A respeito disso, a denúncia não traz evidências. Fica na teoria do domínio do fato ao usar expressões na seguinte linha: “não existe outra conclusão possível”, “a corrupção no Brasil foi a maior que já se teve” e “não dá para o Lula dizer de novo que não sabia”. Essa é uma linha muito política.

Depois disso, os investigadores falaram de detalhes que necessitam de explicações do ex-presidente e que demonstram que eles obtiveram evidências e provas de que teria havido uma ocultação de patrimônio tanto em relação ao apartamento quanto em relação ao sítio.

Lula sempre negou isso. A defesa do ex-presidente divulgou nota dele e da mulher, Marisa Letícia.
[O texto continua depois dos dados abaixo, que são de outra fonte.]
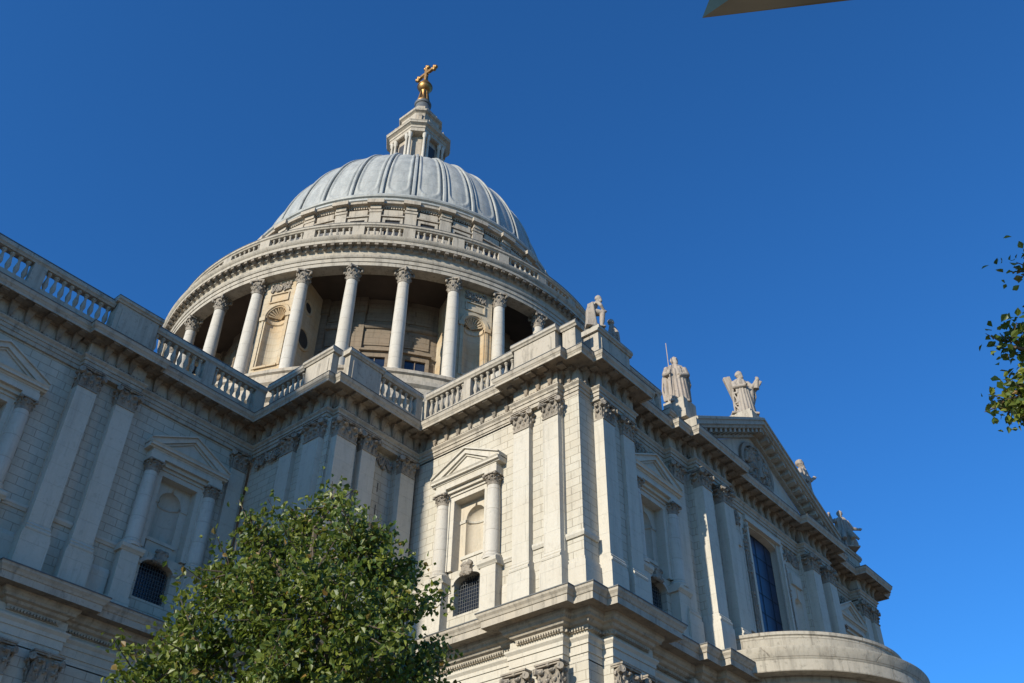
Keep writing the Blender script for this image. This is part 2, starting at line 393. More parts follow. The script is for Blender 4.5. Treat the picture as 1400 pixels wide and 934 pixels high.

Na parte em que trouxe detalhes técnicos, os investigadores apresentaram fotografias de caixas da mudança em que está escrito “praia” e “sítio”. O armazenamento de uma parte do acervo presidencial de Lula foi paga pela OAS para ficar sob a guarda da Granero. Essa parcela do acervo foi levada posteriormente para o Sindicato dos Metalúrgicos de São Bernardo do Campo. Em relação a isso, a denúncia traz detalhes, muitos dos quais já sabidos.

Numa outra parte, Dallagnol tem um discurso que evoca o mensalão. Foi apresentada uma peça de PowerPoint com Lula no centro de um sistema solar da corrupção. Claramente, há uma linha mais política nesse momento. A Lava Jato avança por esse caminho.
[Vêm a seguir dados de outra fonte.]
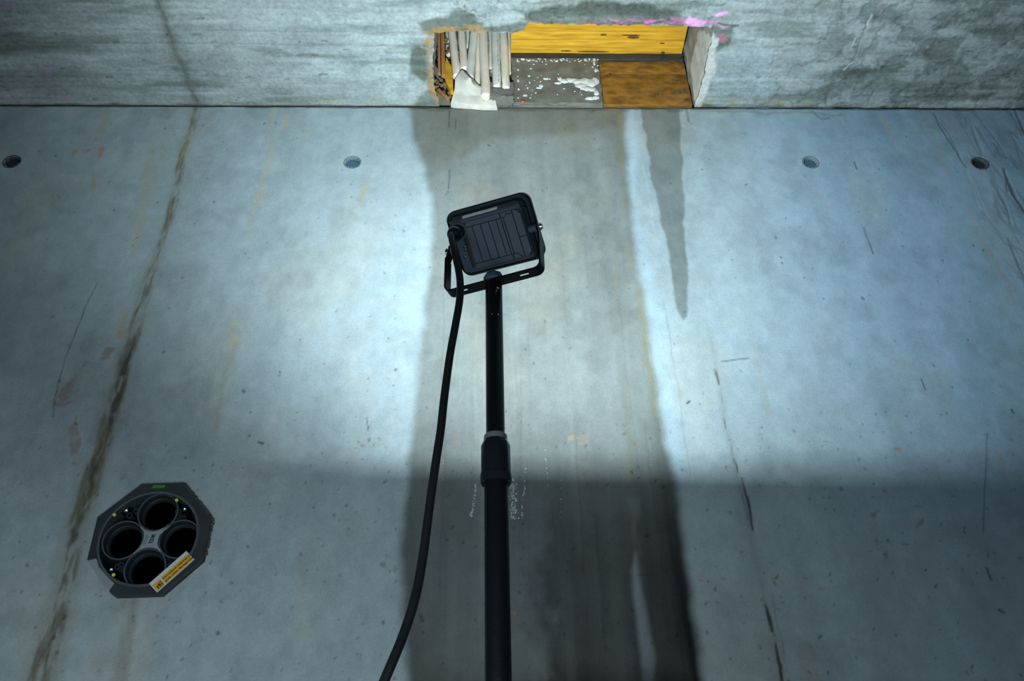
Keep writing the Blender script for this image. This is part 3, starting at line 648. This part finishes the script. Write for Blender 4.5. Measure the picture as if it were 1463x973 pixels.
# ================================================================== TIE-HOLE PLUGS
LAB = ['dark conical tie hole plug nearest the left edge, left of the leaking joint', 'blue grey tie hole plug left of the wet streak',
       'tie hole plug on the smooth blue wall right of the wet streak', 'dark tie hole plug in the torn concrete at the upper right']
for i, (hx, hy) in enumerate(HOLES):
    x, z = atw(hx, hy); dkp = i in (0, 3)
    root = empty('tie_hole_plug', (x, D, z), LAB[i], 'plug', 'tie hole plugs in a row under the ceiling')
    mx = Matrix.Rotation(math.pi/2, 4, 'X')
    bm = bmesh.new(); lathe(bm, [(.0300, -.001), (.0290, .0012), (.0265, .0010), (.0245, -.002), (.0205, -.010), (.0200, -.012)], 36, mx)
    o = obj('rim', bm, M['plug_ring_dark' if dkp else 'plug_ring'], root)
    bm = bmesh.new(); lathe(bm, [(.0202, -.020), (.0200, -.009), (.0180, -.007), (.006, -.0065), (0, -.008)], 36, mx)
    o = obj('plug', bm, M['plug_dark' if dkp else 'plug_blue'], root)

# ================================================================== DUCT FRAME
root = empty('cable_duct_frame', (DUX, D, DUZ), 'dark octagonal cable duct frame with four round openings set in the wall', 'duct')
oc = [(-56,152),(50,155),(118,82),(139,55),(137,-48),(56,-132),(-52,-134),(-70,-122),(-58,-104),(-85,-84),(-109,-62),(-122,-38),(-142,-43),(-144,65)]
oc = [((x+6)/1000, (y-9)/1000) for x, y in oc]
def ray_r(th, poly):
    best = 0; dx, dy = math.cos(th), math.sin(th)
    for i in range(len(poly)):
        (x0, y0), (x1, y1) = poly[i], poly[(i+1) % len(poly)]; ex, ey = x1-x0, y1-y0; den = dx*ey-dy*ex
        if abs(den) < 1e-12: continue
        t = (x0*ey-y0*ex)/den; s2 = (x0*dy-y0*dx)/den
        if t > 0 and -1e-6 <= s2 <= 1+1e-6: best = max(best, t)
    return best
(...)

Já existe um duelo muito claro entre o Lula e os advogados dele e o juiz Sérgio Moro e os investigadores. É muito alta a chance de o petista ser condenado. É o ataque mais forte já feito a Lula em toda a carreira política dele.

Lula nunca sofreu uma acusação tão contundente. Na época do mensalão, por exemplo, não foi imputado a ele o comando do esquema criminoso que foi julgado pelo Supremo tribunal Federal. Agora, Dallagnol imputa a ele o comando máximo de um esquema de corrupção na Petrobras. E faz isso de uma maneira mais política. Ele não trouxe as evidências.

O procurador disse que o ex-deputado Pedro Correia afirmou, que os delatores disseram. Na parte em que se fala do apartamento, do sítio e do armazenamento do acervo, os investigadores mencionaram detalhes.

É preciso ver como serão os desdobramentos. Propinocracia é quase um conceito de filosofia política. É uma avaliação política. Quando um procurador da República faz isso, ele parece estar discursando da tribuna da Câmara ou do Senado. Ele entra numa linha política que o fragiliza.

É importante apurar uma conduta, apresentar a prova e imputar um crime. Isso seria mais inteligente para a Lava Jato, porque o que ocorreu hoje renderá um debate político no Brasil. Certamente inflamará o país.